Uma vez pode ser coincidência, duas, uma interrogação, de três em diante, tendência. Foi o que aconteceu com a Serasa Experian, empresa de informações financeiras, a partir da última quarta-feira, dia 7.
Naquele dia, tomamos conhecimento, perplexos, que o Tribunal Superior Eleitoral (TSE), a quem caberia, conforme o próprio nome diz, tratar de assuntos relativos a eleições, havia firmado acordo para repassar dados dos eleitores à empresa que é mais conhecida, popularmente, por ‘negativar’ o crédito de consumidores inadimplentes.
A reação da opinião pública foi tão forte que a presidente do TSE, ministra Carmen Lúcia, criticou o, digamos, convênio, que, em sua opinião, não seria aceitável. Foi suspensa, então, a cooperação técnica.
Quinta-feira última, dia 9, a notícia era que decisão do Superior Tribunal de Justiça (STJ) facilitaria a inclusão de consumidores com débitos não pagos em cadastros de inadimplentes.
De acordo com a decisão do STJ, referente a ação civil pública movida pelo Ministério Público do Estado de Mato Grosso do Sul, a Serasa não terá mais de exigir, do banco, documento que comprove a dívida em atraso, antes de incluir o nome consumidor na lista.
O pior de tudo é que o STJ também isentou a Serasa de notificar o devedor a respeito da inclusão do nome na lista por meio de carta registrada com aviso de recebimento.
É evidente que tal decisão pode impactar não somente as atividades desta empresa, mas de outras que atuam no mesmo segmento, como Boa Vista e SPC Brasil.
Por que jogar tão pesado com o cidadão nas relações de consumo? Afinal, ele já é parte mais fraca frente às empresas, que abusam dos juros, taxas, multas e cobranças indevidas.
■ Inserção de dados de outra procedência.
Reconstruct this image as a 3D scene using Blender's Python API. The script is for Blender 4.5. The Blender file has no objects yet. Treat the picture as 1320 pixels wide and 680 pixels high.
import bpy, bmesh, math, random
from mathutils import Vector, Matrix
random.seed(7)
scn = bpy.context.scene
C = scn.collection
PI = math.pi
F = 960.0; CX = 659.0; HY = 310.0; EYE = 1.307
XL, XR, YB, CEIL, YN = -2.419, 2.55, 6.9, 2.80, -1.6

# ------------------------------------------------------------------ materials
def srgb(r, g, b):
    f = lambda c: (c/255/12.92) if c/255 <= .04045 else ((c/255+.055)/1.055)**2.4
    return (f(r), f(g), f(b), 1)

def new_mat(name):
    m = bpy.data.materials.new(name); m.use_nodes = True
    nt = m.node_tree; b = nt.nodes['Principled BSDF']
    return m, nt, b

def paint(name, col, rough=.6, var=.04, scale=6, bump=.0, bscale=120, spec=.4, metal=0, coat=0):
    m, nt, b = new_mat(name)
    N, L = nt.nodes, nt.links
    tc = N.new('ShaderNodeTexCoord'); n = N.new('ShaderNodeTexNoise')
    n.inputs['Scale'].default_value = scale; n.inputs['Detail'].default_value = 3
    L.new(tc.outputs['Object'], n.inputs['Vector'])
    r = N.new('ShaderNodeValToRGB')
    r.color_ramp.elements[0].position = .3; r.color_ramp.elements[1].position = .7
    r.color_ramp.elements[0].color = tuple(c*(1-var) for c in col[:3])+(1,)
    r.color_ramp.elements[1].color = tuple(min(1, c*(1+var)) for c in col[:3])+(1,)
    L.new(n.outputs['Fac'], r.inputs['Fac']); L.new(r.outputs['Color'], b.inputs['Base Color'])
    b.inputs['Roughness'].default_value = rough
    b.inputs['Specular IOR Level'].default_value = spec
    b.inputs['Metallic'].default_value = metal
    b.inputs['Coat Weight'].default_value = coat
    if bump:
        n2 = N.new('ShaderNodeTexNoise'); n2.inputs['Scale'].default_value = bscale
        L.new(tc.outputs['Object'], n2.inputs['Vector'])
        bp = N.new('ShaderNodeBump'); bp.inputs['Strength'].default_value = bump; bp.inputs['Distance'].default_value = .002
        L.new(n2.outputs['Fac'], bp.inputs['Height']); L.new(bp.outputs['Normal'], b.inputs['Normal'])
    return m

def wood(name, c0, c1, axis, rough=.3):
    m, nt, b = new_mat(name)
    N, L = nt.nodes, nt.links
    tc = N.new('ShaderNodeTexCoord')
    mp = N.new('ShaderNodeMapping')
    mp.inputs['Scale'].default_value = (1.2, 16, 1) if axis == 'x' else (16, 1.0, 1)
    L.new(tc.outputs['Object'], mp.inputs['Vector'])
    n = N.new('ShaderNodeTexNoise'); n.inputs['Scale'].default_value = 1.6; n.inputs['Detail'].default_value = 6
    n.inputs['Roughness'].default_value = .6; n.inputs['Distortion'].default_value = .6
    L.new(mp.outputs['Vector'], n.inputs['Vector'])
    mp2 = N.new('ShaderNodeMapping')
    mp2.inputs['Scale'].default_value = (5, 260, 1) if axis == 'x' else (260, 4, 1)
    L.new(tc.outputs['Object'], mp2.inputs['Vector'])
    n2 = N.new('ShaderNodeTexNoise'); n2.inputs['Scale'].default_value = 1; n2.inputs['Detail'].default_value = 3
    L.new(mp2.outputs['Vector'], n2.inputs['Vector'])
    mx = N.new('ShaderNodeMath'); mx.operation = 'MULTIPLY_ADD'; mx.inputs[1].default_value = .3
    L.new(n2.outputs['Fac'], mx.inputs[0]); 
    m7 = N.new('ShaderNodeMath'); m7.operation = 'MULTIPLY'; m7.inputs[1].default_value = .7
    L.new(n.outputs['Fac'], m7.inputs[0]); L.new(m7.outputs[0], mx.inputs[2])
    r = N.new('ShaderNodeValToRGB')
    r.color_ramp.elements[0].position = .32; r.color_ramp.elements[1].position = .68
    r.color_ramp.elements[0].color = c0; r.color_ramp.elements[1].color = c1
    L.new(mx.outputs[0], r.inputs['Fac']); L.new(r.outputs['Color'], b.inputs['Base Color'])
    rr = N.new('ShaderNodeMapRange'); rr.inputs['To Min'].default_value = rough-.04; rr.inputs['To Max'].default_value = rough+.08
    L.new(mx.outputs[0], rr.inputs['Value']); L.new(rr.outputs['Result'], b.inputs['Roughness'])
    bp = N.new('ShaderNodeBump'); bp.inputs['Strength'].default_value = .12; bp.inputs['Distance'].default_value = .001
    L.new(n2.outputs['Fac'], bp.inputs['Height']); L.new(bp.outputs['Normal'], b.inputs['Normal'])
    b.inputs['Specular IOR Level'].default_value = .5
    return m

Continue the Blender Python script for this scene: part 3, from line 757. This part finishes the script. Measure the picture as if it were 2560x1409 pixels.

Além disso, já há todo um arcabouço legal para proteção dos lojistas, fabricantes e prestadores de serviços.E onde fica o direito à informação?
Nem sempre, também, a cobrança é correta, em função de erros e até de práticas inadequadas, como a emissão de boletos sem que o suposto comprador tenha, efetivamente, adquirido o bem cobrado.
Foi por isso que se passou a exigir que as empresas responsáveis pela gestão de crédito informassem, previamente, ao consumidor sua inclusão em bancos de devedores.
Dessa forma, eles teriam condições, pelo menos, de comprovar que estavam em dia com seus compromissos financeiros, se tivesse ocorrido um equívoco ou má-fé.
Há outra situação a ser considerada: eventual perda de emprego ou de renda. Nem sempre há intenção de não pagar, e sim impossibilidade temporária, inclusive por problemas de saúde.
Ao ser informado de que terá seu crédito cancelado, a pessoa será estimulada a negociar com as instituições financeiras ou comerciais.
Seguindo a linha das ‘coincidências’, o cadastro positivo começou a vigorar no último dia 1º de agosto. Seria, segundo as empresas, uma forma de oferecer, ao bom pagador, menores taxas e maiores prazos em empréstimos ou financiamento de bens e serviços.
É curioso que, antes de o cadastro positivo ser aprovado, as companhias alardearam seus benefícios para quem paga as contas em dia. Mas o diretor-executivo da Boa Vista, Leonardo Soares, afirmou que os efeitos práticos não serão imediatos. Poderão ser perceptíveis em três anos.
Então, o ritmo é extremamente veloz na perda do crédito, e bem lento na concessão de melhores condições financeiras via bancos de dados de pagadores pontuais.
Todas essas questões não podem passar despercebidas. Temos de ficar muito atentos, pois a investida é, sem dúvida, aos direitos dos cidadãos. Não digo que TSE e STJ quisessem prejudicar alguém, mas sim que suas ações possam ter efeitos negativos para milhões de brasileiros.
Não se trata de defender calotes, pois dívidas devem ser pagas nas datas combinadas. Trata-se, isto sim, de reequilibrar a gangorra do consumo para que as pessoas não sejam jogadas para o alto.